- [Stored data]
┄┄┄┄┄┄┄┄┄┄

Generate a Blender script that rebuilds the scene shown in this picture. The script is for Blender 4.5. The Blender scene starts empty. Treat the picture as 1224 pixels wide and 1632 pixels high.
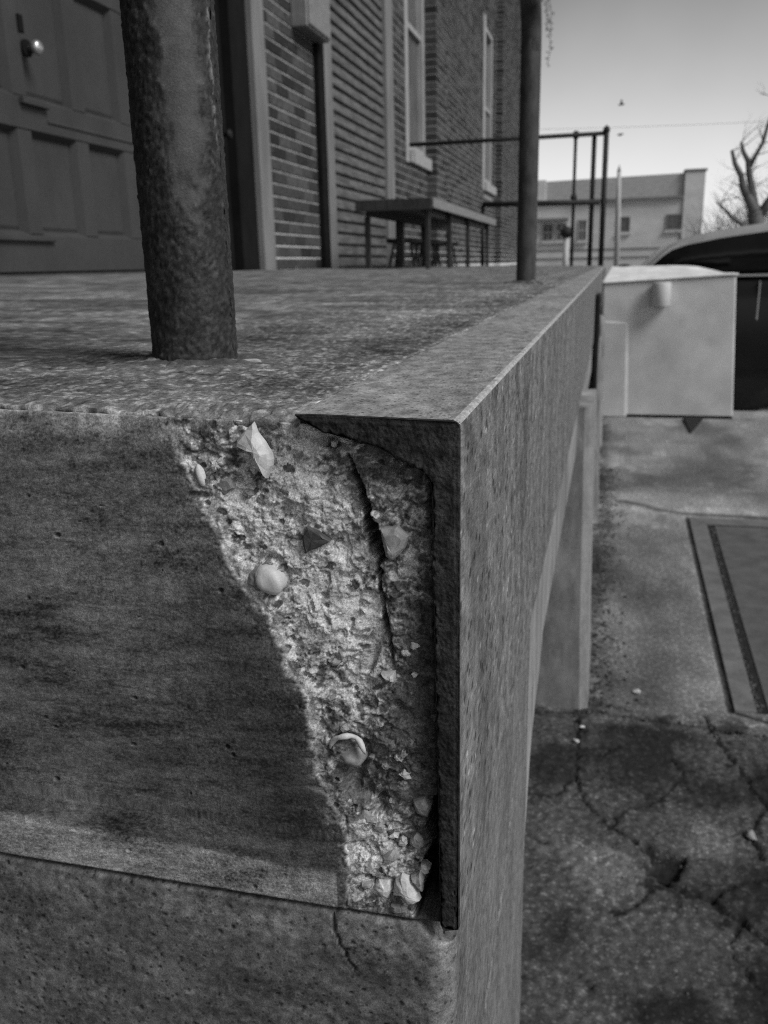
import bpy, math, random
import numpy as np
from mathutils import Vector, Matrix

# ------------------------------------------------------------------ camera, sky, sun, exposure
sc = bpy.context.scene
COL = sc.collection
R = math.radians
random.seed(7)

PITCH, YAW, ROLL = R(15.9214), R(14.5336), R(1.3)
cam_d = bpy.data.cameras.new("camera")
cam = bpy.data.objects.new("camera", cam_d)
COL.objects.link(cam)
fh = Vector((-math.sin(YAW), math.cos(YAW), 0)); rt = Vector((math.cos(YAW), math.sin(YAW), 0))
fw = fh * math.cos(PITCH) - Vector((0, 0, math.sin(PITCH)))
up = fh * math.sin(PITCH) + Vector((0, 0, math.cos(PITCH)))
r_i = rt * math.cos(ROLL) - up * math.sin(ROLL)
u_i = rt * math.sin(ROLL) + up * math.cos(ROLL)
m = Matrix((r_i, u_i, -fw)).transposed().to_4x4()
m.translation = Vector((0.0545, -0.3345, 0.06))
cam.matrix_world = m
cam_d.sensor_fit = 'HORIZONTAL'; cam_d.sensor_width = 36.0
cam_d.lens = 36.0 * 1380.0 / 1224.0
cam_d.clip_start = 0.01; cam_d.clip_end = 2000.0
cam_d.dof.use_dof = True
cam_d.dof.focus_distance = 0.385
cam_d.dof.aperture_fstop = 24.0
sc.camera = cam

SUN_EL, SUN_AZ = R(45), R(112)          # azimuth from +Y towards +X
w = bpy.data.worlds.new("World"); sc.world = w; w.use_nodes = True
wn = w.node_tree; wn.nodes.clear()
sky = wn.nodes.new('ShaderNodeTexSky'); sky.sky_type = 'NISHITA'; sky.sun_disc = False
sky.sun_elevation = SUN_EL; sky.sun_rotation = SUN_AZ
sky.air_density = 1.0; sky.dust_density = 1.2; sky.ozone_density = 1.0
bw = wn.nodes.new('ShaderNodeRGBToBW')
bg = wn.nodes.new('ShaderNodeBackground'); bg.inputs['Strength'].default_value = 0.12
wo = wn.nodes.new('ShaderNodeOutputWorld')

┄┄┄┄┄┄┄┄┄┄

- [Exercise brief] Report every line in the data above in which the word "scene" appears.

- [Response]
Generate a Blender script that rebuilds the scene shown in this picture. The script is for Blender 4.5. The Blender scene starts empty. Treat the picture as 1224 pixels wide and 1632 pixels high.
sc = bpy.context.scene